Printemps 2013
N°54Dijon cité de la gastronomie
Jean Maisonnave
Elle vire au feuilleton, cette histoire de Cité gastronomique. Au feuilleton, excusez, un tantinet chelou.
Revenons aux origines. L’UNESCO classe le repas gastronomique des Français au « patrimoine immatériel de l’humanité ». Dossier initié, ça aura son importance, par l’université François Rabelais de Tours. Liesse médiatique, fierté nationale, il faut matérialiser le triomphe. D’où le projet d’une cité de la gastronomie. Idée pas si géniale, si vous voulez mon avis, mais qui semble bien plaire à tout le monde vu qu’une cité, n’est-ce pas, c’est attractif et comment. Reste à définir le contenu. Création d’une commission ad hoc, où figurent, c’est normal, plusieurs Tourangeaux ainsi que des tas de gens bien, de Guy Savoy à Jacques Puisais, d’André Daguin à Pascal Ory. La commission travaille, puis émet un grand nombre de préconisations où affleurent partout des exigences pédagogiques et environnementales. Plus les composants traditionnels : rayonnement, internationalisme, tourisme bien sûr et volonté d’excellence bien entendu. Il faut lire, rien n’est oublié.

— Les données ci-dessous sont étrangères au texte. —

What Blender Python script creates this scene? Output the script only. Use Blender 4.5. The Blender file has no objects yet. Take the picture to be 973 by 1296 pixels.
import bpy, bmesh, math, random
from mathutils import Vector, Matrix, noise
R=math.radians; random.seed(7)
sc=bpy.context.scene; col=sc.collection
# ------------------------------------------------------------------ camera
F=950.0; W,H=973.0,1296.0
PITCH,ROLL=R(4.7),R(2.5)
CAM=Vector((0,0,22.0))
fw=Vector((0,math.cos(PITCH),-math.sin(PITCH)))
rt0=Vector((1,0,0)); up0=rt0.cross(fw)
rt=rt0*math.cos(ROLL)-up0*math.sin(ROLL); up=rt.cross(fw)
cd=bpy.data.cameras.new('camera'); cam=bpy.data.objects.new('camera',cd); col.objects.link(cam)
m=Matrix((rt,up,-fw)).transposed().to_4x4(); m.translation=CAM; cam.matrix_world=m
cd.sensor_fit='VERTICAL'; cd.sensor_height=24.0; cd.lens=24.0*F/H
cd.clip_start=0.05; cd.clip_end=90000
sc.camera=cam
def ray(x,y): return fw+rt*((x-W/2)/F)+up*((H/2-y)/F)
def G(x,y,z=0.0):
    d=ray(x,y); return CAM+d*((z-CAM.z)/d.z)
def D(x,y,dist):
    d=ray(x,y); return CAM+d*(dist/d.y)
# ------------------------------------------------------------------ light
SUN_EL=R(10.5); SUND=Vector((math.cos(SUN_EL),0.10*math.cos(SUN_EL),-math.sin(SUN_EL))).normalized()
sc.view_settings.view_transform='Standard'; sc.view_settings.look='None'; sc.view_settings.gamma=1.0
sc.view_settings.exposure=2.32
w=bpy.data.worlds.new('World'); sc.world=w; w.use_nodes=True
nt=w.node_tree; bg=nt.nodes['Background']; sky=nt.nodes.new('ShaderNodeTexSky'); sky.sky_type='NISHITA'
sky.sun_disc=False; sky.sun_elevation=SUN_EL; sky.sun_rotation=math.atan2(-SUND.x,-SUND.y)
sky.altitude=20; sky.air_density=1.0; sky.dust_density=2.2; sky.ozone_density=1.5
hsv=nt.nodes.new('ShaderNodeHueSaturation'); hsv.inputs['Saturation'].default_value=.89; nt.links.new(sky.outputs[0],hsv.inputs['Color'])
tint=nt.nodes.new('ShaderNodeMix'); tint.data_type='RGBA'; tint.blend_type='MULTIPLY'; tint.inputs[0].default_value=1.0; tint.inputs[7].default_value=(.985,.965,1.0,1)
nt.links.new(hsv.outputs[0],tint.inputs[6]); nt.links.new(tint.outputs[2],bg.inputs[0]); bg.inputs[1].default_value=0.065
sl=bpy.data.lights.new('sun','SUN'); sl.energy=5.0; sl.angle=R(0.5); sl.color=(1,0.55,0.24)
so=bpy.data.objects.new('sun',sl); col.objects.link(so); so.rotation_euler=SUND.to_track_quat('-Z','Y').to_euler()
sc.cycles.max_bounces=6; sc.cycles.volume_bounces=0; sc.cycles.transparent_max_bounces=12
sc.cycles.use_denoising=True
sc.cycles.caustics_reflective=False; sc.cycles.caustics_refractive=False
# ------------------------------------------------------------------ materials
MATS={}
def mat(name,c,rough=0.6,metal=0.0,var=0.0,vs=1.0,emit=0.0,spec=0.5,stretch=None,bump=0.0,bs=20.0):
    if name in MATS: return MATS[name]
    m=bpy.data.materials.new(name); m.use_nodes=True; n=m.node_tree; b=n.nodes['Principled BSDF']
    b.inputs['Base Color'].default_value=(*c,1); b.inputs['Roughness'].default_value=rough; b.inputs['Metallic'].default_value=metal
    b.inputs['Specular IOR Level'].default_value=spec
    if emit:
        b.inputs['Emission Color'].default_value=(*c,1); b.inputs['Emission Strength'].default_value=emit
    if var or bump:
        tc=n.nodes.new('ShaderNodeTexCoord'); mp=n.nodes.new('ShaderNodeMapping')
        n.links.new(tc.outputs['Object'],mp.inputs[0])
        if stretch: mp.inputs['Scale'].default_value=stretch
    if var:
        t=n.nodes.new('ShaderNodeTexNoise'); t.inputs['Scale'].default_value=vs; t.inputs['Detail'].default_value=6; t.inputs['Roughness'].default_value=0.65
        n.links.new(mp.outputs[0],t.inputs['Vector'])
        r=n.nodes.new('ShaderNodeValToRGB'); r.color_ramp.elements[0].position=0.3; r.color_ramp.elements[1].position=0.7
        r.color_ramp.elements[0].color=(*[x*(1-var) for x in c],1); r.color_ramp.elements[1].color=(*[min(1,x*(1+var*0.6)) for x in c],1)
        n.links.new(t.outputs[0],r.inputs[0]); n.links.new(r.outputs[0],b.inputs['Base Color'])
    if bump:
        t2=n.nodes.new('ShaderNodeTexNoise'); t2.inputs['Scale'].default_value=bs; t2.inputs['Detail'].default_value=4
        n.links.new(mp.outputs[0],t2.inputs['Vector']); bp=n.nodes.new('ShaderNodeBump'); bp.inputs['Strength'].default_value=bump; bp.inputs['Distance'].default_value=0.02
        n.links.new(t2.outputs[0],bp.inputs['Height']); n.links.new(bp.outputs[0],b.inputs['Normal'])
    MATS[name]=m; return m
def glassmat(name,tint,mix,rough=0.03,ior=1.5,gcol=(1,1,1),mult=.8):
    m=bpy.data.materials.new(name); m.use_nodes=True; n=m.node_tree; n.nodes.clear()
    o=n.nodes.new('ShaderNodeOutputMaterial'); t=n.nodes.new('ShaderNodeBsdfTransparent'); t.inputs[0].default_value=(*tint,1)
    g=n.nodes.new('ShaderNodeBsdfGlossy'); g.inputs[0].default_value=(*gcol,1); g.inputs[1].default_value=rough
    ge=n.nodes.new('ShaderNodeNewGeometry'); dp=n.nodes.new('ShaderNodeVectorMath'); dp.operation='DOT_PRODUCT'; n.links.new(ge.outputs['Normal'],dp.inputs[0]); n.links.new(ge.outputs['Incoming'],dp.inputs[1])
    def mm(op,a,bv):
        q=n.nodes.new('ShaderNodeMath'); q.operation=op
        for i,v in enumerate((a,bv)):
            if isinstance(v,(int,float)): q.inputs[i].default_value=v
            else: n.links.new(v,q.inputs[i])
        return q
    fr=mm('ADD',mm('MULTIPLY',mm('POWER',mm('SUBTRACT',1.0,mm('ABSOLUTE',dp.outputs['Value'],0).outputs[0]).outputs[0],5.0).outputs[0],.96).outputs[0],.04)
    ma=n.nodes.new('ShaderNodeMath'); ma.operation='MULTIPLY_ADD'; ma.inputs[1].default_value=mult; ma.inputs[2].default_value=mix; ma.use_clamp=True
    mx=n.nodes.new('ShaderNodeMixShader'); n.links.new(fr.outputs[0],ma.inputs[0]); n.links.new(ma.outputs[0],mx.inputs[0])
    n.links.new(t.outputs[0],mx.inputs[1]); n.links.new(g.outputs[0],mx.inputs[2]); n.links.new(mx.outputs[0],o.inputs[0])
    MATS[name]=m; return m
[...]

Cité de la Gastronomie donc. Monument unique, par définition, auquel chacun aspire. Surviennent six candidatures, vite ramenées à cinq. Versailles, c’était juste pour amuser la galerie (des glaces…), le maire ne soutenait pas du tout le dossier. Restaient cinq villes : Tours donc, Lyon bien sûr, Chevilly-la-Rue parce que Rungis et Paris, Beaune et Dijon. A titre anecdotique : on a failli avoir Saint-Denis comme candidat. Ah ! Paris et sa banlieue gastronomique !
En novembre dernier - j’ai un témoin - j’avais parié que la commission ne trancherait pas et que l’Etat ne financerait pas. Bingo. Pas besoin de talents divinatoires, c’était politiquement prévisible. En janvier, la commission élimine donc Beaune sans surprise, et retient Tours, Rungis, Dijon. Victoire, clament les heureux gagnants. Mais la commission d’ajouter que la décision définitive interviendra fin avril. Arguments techniques. Surtout, il y avait de la pression politique et l’oubli de Lyon passait mal. Bien que son maire se soit montré mou du genou sur le dossier, bien qu’ils aient joué le coup comme si leur primat allait de soi, bien qu’ils se soient montrés rapiats et suffisants avec leurs salons, la fondation Bocuse, les étoilés et tout, l’histoire de la cuisine et celle de Lyon sont indissociables.
Côté dossiers, ceux de Lyon et de Dijon, d’ailleurs, se ressemblent assez : on se conforme aux préconisations. Mais celui de Dijon est plus complet et, surtout, bien plus richement doté. Celui de Tours est plus prospectif (je ne sais pas si c’est un atout), on y sent une réflexion sur les pratiques alimentaires (c’est à Tours que se situent le vieil Institut du Goût et le moderne Salon Euro Gusto), mais il est imbitable. Une indigestion de langage technocratique. S’agissant de gastro, on aurait pu éviter. Quant à Chevilly/Rungis, je n’ai pu lire qu’une sorte de paraphrase assez comique des recommandations de la commission. Ils ont dû être un peu sidérés de se retrouver là ; mais quoi, Rungis est le plus grand marché alimentaire du monde et Delanoë fut son prophète.
Suite à ces épisodes plus florentins que cornéliens, nous voilà donc nantis d’un « socle de réseau » triangulaire, en attendant de nouveaux développements. Aux dernières nouvelles, Lyon reviendrait dans la course, ce qui serait cohérent, et Dijon se rapprocherait de Beaune, ce qui serait miraculeux. On a donc carrément abandonné la cité pour la multiplicité.
Ce qui peut justement donner à penser que dans cette affaire de poire coupée en trois - ou quatre -, si chaque morceau fait la même chose, si la commission ne se débrouille pas pour que les cités soient complémentaires dans leurs missions et fonctions, alors tout ça n’aura plus aucun sens et la poire, en définitive, ce sera le contribuable.